Le prix Cervantes 2018, plus haute distinction de la littérature hispanophone, a été attribué jeudi 15 novembre à la poète uruguayenne Ida Vitale, 95 ans, a annoncé le ministre de la Culture espagnol et président du jury, José Guirao.
La Sud-Américaine est la cinquième femme à recevoir la distinction, succédant ainsi à la Mexicaine Elana Moniatowska, primée en 2013. Un seul Uruguayen avait été décoré du prix Cervantes auparavant, le romancier Juan Carlos Onetti (1909-1994) en 1980, membre du groupe d’écrivains uruguayens influents "Génération de 45", dont Ida Vitale est la dernière représentante.
Le jury a voulu récompenser "une trajectoire poétique, intellectuelle, de critique littéraire et de traduction de premier ordre", a déclaré José Guirao lors d’une conférence de presse à Madrid. Sa langue est "une des plus remarquables et reconnues de la poésie en espagnol, à la fois intellectuelle et populaire, universelle et personnelle, transparente et profonde", a-t-il ajouté.
"Je n'ai jamais espéré de prix, c'est absolument déconcertant", a déclaré Ida Vitale à l’AFP à Montevideo, peu de temps après avoir appris la nouvelle. "C'est une surprise […] un excès de générosité de l'Espagne", a-t-elle ajouté.
C’est la deuxième fois consécutive qu’un auteur sud-américain remporte le prix Cervantes, alors que l’usage veut que des auteurs d’Amérique latine et d’Espagne soient récompensés alternativement. Ida Vitale succède ainsi au Nicaraguyen Sergio Ramirez.
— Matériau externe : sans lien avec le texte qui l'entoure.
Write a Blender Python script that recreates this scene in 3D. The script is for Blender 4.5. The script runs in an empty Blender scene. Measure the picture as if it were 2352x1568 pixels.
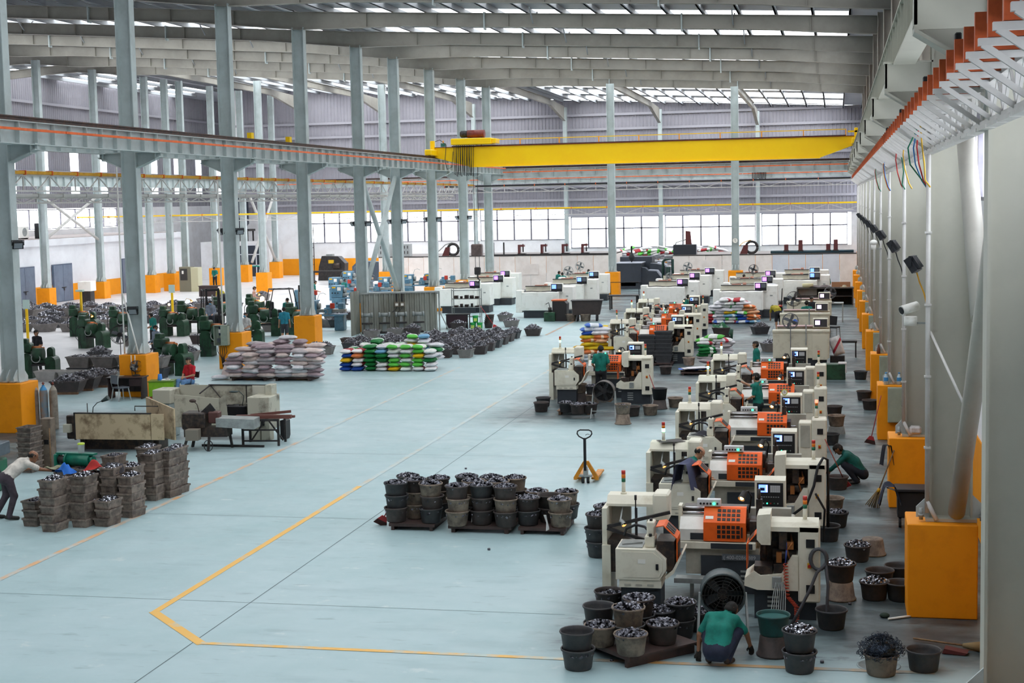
import bpy, math, random
import numpy as np
from mathutils import Vector, Matrix
random.seed(7)
SC = bpy.context.scene
COL = SC.collection
PI = math.pi
# camera
F_PX, YAW, PITCH, ROLL, CAM_H = 3456.4, 0.21344767, 0.09220443, -0.02052453, 6.5
_f = Vector((-math.sin(YAW)*math.cos(PITCH), math.cos(YAW)*math.cos(PITCH), -math.sin(PITCH)))
_r0 = Vector((math.cos(YAW), math.sin(YAW), 0.0))
_u0 = _r0.cross(_f)
_R = _r0*math.cos(ROLL) + _u0*math.sin(ROLL)
_U = -_r0*math.sin(ROLL) + _u0*math.cos(ROLL)
cam_data = bpy.data.cameras.new('camera')
cam_data.sensor_width = 36.0
cam_data.lens = F_PX/2352.0*36.0
cam_data.clip_start = 0.2
cam_data.clip_end = 500
cam = bpy.data.objects.new('camera', cam_data)
COL.objects.link(cam)
cam.matrix_world = Matrix(((_R.x, _U.x, -_f.x, 0), (_R.y, _U.y, -_f.y, 0), (_R.z, _U.z, -_f.z, CAM_H), (0, 0, 0, 1)))
SC.camera = cam
# daylight and exposure
SKY_STRENGTH = 3.9
world = bpy.data.worlds.new('overcast_sky')
SC.world = world
world.use_nodes = True
_bg = world.node_tree.nodes['Background']
_bg.inputs['Color'].default_value = (0.93, 0.97, 1.0, 1)
_bg.inputs['Strength'].default_value = SKY_STRENGTH
SC.view_settings.view_transform = 'Standard'
SC.view_settings.look = 'None'
SC.view_settings.exposure = 1.3
SC.view_settings.gamma = 1.0
SC.view_settings.use_curve_mapping = False
SC.cycles.max_bounces = 7
SC.cycles.diffuse_bounces = 4
SC.cycles.glossy_bounces = 2
SC.cycles.transmission_bounces = 3
SC.cycles.transparent_max_bounces = 6
SC.cycles.caustics_reflective = False
SC.cycles.caustics_refractive = False
SC.cycles.sample_clamp_indirect = 6.0
def G(px, py, z=0.0):
    """floor (or height z) position seen at a pixel of the 2352x1568 frame"""
    d = _R*((px-1176)/F_PX) + _U*(-(py-784)/F_PX) + _f
    t = (z-CAM_H)/d.z
    return Vector((d.x*t, d.y*t, z))
# materials
def lin(c):
    if isinstance(c, str):
        c = tuple(int(c[i:i+2], 16)/255 for i in (0, 2, 4))
    return tuple((v/12.92 if v <= 0.04045 else ((v+0.055)/1.055)**2.4) for v in c[:3])
MATS = {}
def mat(name, col, rough=0.55, metal=0.0, col2=None, scale=3.0, amt=0.5, stretch=None, rnd=0.0, bump=0.0, emit=0.0, spec=0.4, col3=None, contrast=(0.42, 0.62)):
    """painted or metal surface; col2 = grime or wear mixed in by noise, col3 = per-object tint"""
    if name in MATS:
        return MATS[name]
    m = bpy.data.materials.new(name)
    m.use_nodes = True
    nt = m.node_tree; N = nt.nodes; L = nt.links
    b = N['Principled BSDF']
    b.inputs['Roughness'].default_value = rough
    b.inputs['Metallic'].default_value = metal
    b.inputs['Specular IOR Level'].default_value = spec
    c = lin(col)+(1,)
    b.inputs['Base Color'].default_value = c
    if emit:
        b.inputs['Emission Color'].default_value = c
        b.inputs['Emission Strength'].default_value = emit
    out = None
    if col2 is not None or rnd or bump or col3 is not None:
        tc = N.new('ShaderNodeTexCoord'); oi = N.new('ShaderNodeObjectInfo')
        mp = N.new('ShaderNodeMapping')
        L.new(tc.outputs['Object'], mp.inputs['Vector'])
        if stretch: mp.inputs['Scale'].default_value = stretch
        ad = N.new('ShaderNodeVectorMath'); ad.operation = 'MULTIPLY_ADD'
        L.new(oi.outputs['Random'], ad.inputs[0]); ad.inputs[1].default_value = (17, 29, 11)
        L.new(mp.outputs[0], ad.inputs[2])
        nz = N.new('ShaderNodeTexNoise'); nz.inputs['Scale'].default_value = scale
        nz.inputs['Detail'].default_value = 5; nz.inputs['Roughness'].default_value = 0.65
        L.new(ad.outputs[0], nz.inputs['Vector'])
        src = None
        base = None
        if col3 is not None:
            mx0 = N.new('ShaderNodeMix'); mx0.data_type = 'RGBA'
            mx0.inputs['A'].default_value = c; mx0.inputs['B'].default_value = lin(col3)+(1,)
            L.new(oi.outputs['Random'], mx0.inputs['Factor']); base = mx0.outputs['Result']
        if col2 is not None:
            mr = N.new('ShaderNodeMapRange')
            mr.inputs['From Min'].default_value = contrast[0]; mr.inputs['From Max'].default_value = contrast[1]
            mr.inputs['To Max'].default_value = amt
            L.new(nz.outputs['Fac'], mr.inputs['Value'])
            mx = N.new('ShaderNodeMix'); mx.data_type = 'RGBA'
            mx.inputs['A'].default_value = c; mx.inputs['B'].default_value = lin(col2)+(1,)
            if base is not None: L.new(base, mx.inputs['A'])
            L.new(mr.outputs[0], mx.inputs['Factor']); base = mx.outputs['Result']
        if rnd:
            hs = N.new('ShaderNodeHueSaturation')
            mv = N.new('ShaderNodeMapRange'); mv.inputs['To Min'].default_value = 1-rnd; mv.inputs['To Max'].default_value = 1+rnd
            L.new(oi.outputs['Random'], mv.inputs['Value']); L.new(mv.outputs[0], hs.inputs['Value'])
            if base is not None: L.new(base, hs.inputs['Color'])
            else: hs.inputs['Color'].default_value = c
            base = hs.outputs['Color']
        if base is not None: L.new(base, b.inputs['Base Color'])
        if bump:
            bp = N.new('ShaderNodeBump'); bp.inputs['Strength'].default_value = bump; bp.inputs['Distance'].default_value = 0.02
            L.new(nz.outputs['Fac'], bp.inputs['Height']); L.new(bp.outputs[0], b.inputs['Normal'])
    MATS[name] = m
    return m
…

Le prix Cervantes, nommé en hommage au mythique auteur de L'ingénieux hidalgo Don Quichotte de la manche (Flammarion, 2016) Miguel de Cervantes, est doté de 125000 euros. Il est accordé par un jury de 11 membres, dont ses deux anciens détenteurs, des représentants du monde littéraire et universitaire hispanique, des journaux en Espagne et en Amérique latine et un délégué du ministère espagnol de la Culture.
Une vie d'exil
Né en 1923 à Montevideo, la capitale uruguayenne, Ida Vitale commence à publier ses écrits à la fin des années 1940 et entame une carrière de professeure d’université et de critique littéraire. Poussée à l’exil par le coup d’Etat de 1973, elle se réfugie au Mexique où elle fait la connaissance du futur prix Nobel de littérature 1990, Octavio Paz (1914-1998). Celui-ci l’invite à écrire pour la revue Vuelta, pour laquelle elle chronique le monde littéraire. A partir de 1989, elle s’installe aux Etats-Unis, à Austin (Texas) avec son mari, le poète Enrique Fierro. Depuis la mort de ce dernier, en 2016, elle est retournée vivre dans son pays natal.
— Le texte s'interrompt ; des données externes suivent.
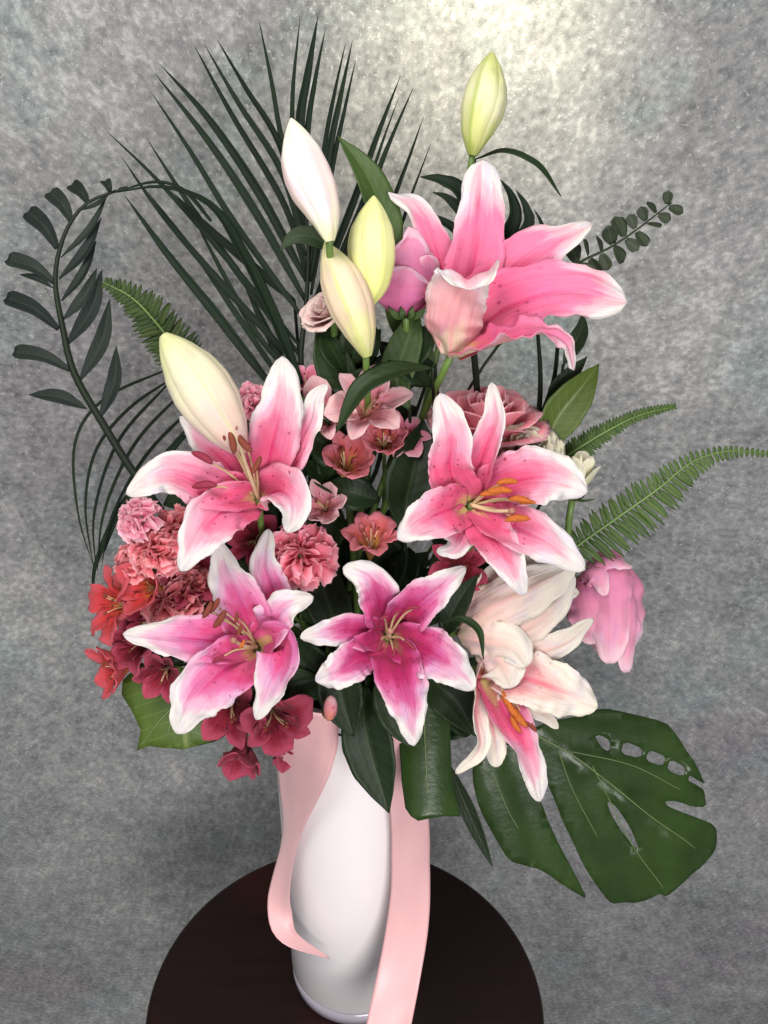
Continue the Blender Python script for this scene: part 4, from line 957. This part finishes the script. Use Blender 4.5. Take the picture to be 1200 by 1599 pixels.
fern('small olive fern frond behind the large cream bud', 215, 490, .07, [(330, 640, -10), (285, 560, 0), (245, 505, 4), (205, 464, 6), (160, 440, 0)], 34, ([26, 36, 40, 36, 22, 8], [26, 36, 42, 38, 24, 8]), 9, mat='fern_dark', seed=3, back=(.4, .3, -1))

# ------------------------------------------------------------------ eucalyptus sprig
fe = Fr(980, 370, .07)
est = [(850, 450, -8), (905, 410, 0), (950, 388, 2), (990, 362, 4), (1025, 335, 2), (1050, 316, 0)]
te = thing('eucalyptus_sprig', 'small-leaved dark eucalyptus sprig beyond the hot pink lily', 'eucalyptus', fe.p(*est[0]))
mk('twig', tube(fe.pts(est), [.0013, .0005], 6, 20), M['euca'], te)
EC = catmull(fe.pts(est), 24); rnd = random.Random(12)
for j in range(6, 24, 2):
    tt = Vector(EC[j] - EC[j - 1]).normalized(); dn = tt.cross(RZ).normalized()
    for sd in (-1, 1):
        L = fe.u * (38 - 13 * j / 24) * rnd.uniform(.8, 1.15); dr = (dn * sd * rnd.uniform(.5, 1) + tt * rnd.uniform(-.1, .6) + RZ * rnd.uniform(-.5, .6)).normalized(); b = Vector(EC[j]) + dr * .0015
        mk('leaf_blade', blade([b, b + dr * L * .5, b + dr * L], L * .8, [RZ * .8 + dn * rnd.uniform(-.9, .9) + tt * rnd.uniform(-.6, .6)], 'round', .2, .05, .02, 1, 6, 6, .0006, j), [M['euca']] * 2, te)
stem_to_vase(te, fe.p(*est[0]), (-.4, .2, -.8), (.0013, .0018), M['euca'])
# bare dark stems beside the broad leaf
fd = Fr(850, 600, .07)
for lab, pp in (('thick bare dark stem behind the hot pink lily', [(832, 690, -8), (842, 640, 0), (844, 580, 0), (840, 520, -4)]), ('thin bare dark stem beside the thick one', [(836, 690, -8), (850, 640, 2), (866, 590, 2), (872, 530, 0)])):
    tt = thing('bare_stem', lab, 'stem', fd.p(*pp[0])); mk('twig', tube(fd.pts(pp), [.0026 if 'thick' in lab else .0016, .0016], 7, 16), M['stem_dark'], tt); stem_to_vase(tt, fd.p(*pp[0]), (-.3, 0, -1), (.0022, .0026), M['stem_dark'])

# ------------------------------------------------------------------ leafy filler stems in the depth of the bouquet
rnd = random.Random(21)
spots = [('leafy dark stem filling the gap behind the coral alstroemeria', 560, 700, 60, 70), ('leafy dark stem filling the centre behind the magenta lily', 590, 900, 90, 80), ('leafy dark stem between the two pink side lilies', 440, 830, 90, 80),
         ('leafy dark stem behind the side cluster of carnations', 270, 930, 70, 90), ('leafy dark stem behind the orange-anthered lily', 720, 860, 90, 90), ('leafy dark stem low in front of the vase mouth', 560, 1080, 110, 50), ('leafy dark stem behind the pale hanging lily', 720, 1090, 70, 70), ('leafy dark stem under the mauve lily', 370, 1090, 80, 50), ('leafy dark stem below the clustered buds', 590, 580, 80, 60), ('leafy dark stem under the upper side lily', 380, 760, 80, 60)]
for lab, cx, cy, rx, ry in spots:
    fr = Fr(cx, cy, .015 if cy < 1000 else -.01)
    c = fr.p(cx, cy, -30); t = thing('leafy_stem', lab, 'foliage', c, 'leafy filler stems')
    for k in range(13):
        x = cx + rnd.uniform(-rx, rx); y = cy + rnd.uniform(-ry, ry); a = rnd.uniform(.2, 2.9); L = rnd.uniform(70, 115)
        dx, dy = math.cos(a) * L, -math.sin(a) * L * .8; z0 = rnd.uniform(-60, -20)
        mk('leaf_blade', blade(fr.pts([(x - dx * .5, y - dy * .5, z0 - 10), (x, y, z0 + 8), (x + dx * .5, y + dy * .5, z0 - 6)]), rnd.uniform(44, 74) * fr.u, [camdir((rnd.uniform(-.6, .6), rnd.uniform(-.2, .8), 1))], 'leaf', .25, .1, .05, 2, 6, 12, .0008, k), [M['leaf_dark']] * 2, t)
    stem_to_vase(t, c, (0, .2, -1), (.002, .0024), M['stem_dark'])

# ------------------------------------------------------------------ satin ribbon
rb = thing('ribbon', 'pale pink satin ribbon tied round the vase with hanging tails', 'ribbon', MOUTH + Vector((-.02, -.09, -.03)))
YF = VY - VR - .010
def strip(name, pts, wds, nh, seed, mat='satin'):
    pw = [P(*q) for q in pts]
    um = [-(q - CAM).dot(RZ) / F_PX for q in pw]; u_ = sum(um) / len(um)
    mk(name, blade(pw, [x * u_ for x in wds], [camdir(v) for v in nh], 'even', [.0, .08, -.06, .08, 0], 0, .05, 1.6, 14, 70, .0005, seed, crk=.04), [M['satin']] * 2, rb)
strip('ribbon_tail', [(486, 1112, YF - .014), (474, 1180, YF - .010), (460, 1255, YF + .010), (447, 1340, YF + .026), (437, 1415, YF + .02), (452, 1462, YF + .002), (514, 1496, YF - .003)], [76, 92, 92, 84, 72, 58, 46, 38, 36, 42, 46, 38, 22, 3], [(.1, .2, 1), (-.2, .1, 1), (-.4, 0, .9), (-.5, .05, .85), (-.45, .25, .85), (-.25, .55, .8), (-.1, .8, .7), (0, .9, .6)], 1)
strip('ribbon_tail', [(600, 1118, YF - .012), (612, 1165, YF - .008), (628, 1215, YF + .005), (641, 1290, YF + .012), (643, 1370, YF + .006), (636, 1450, YF - .008), (622, 1530, YF - .035), (606, 1610, YF - .075), (590, 1700, YF - .13)], [36, 44, 50, 62, 66, 66, 70, 72, 74, 76], [(-.2, .1, 1), (-.1, .2, 1), (.3, 0, 1), (.3, 0, 1), (0, 0, 1), (-.1, .5, .9), (-.2, 1, .6)], 2)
Peu connue en France, où son œuvre a fait l’objet d’une traduction tardive en 2016 dans l’anthologie Ni plus ni moins (Seuil, trad. de Silvia Baron Supervielle et François Maspero), Ida Vitale est l’auteure d’une vingtaine de recueils de poèmes. La luz de esta memoria (1949), Cada uno en su noche (1960) et Paz por dos (1994), écrit avec son mari, font partie de ses ouvrages les plus réputés.
Reconnue tardivement par ses pairs, la poète accède pour la première fois à une forme de postérité en 2009 lorsqu’elle est récompensée du prix international Octavio Paz de la poésie. Elle décroche ensuite le prix Reina Sofia 2015 de la poésie ibéro-américaine, plus haute distinction pour la poésie hispanique.
Le 24 novembre, elle se verra remettre le prix FIL de littérature en langues romanes 2018 à Guadalajara, au Mexique, où vient de décéder un autre lauréat du prix Cervantes l’écrivain mexicain, Fernando del Paso.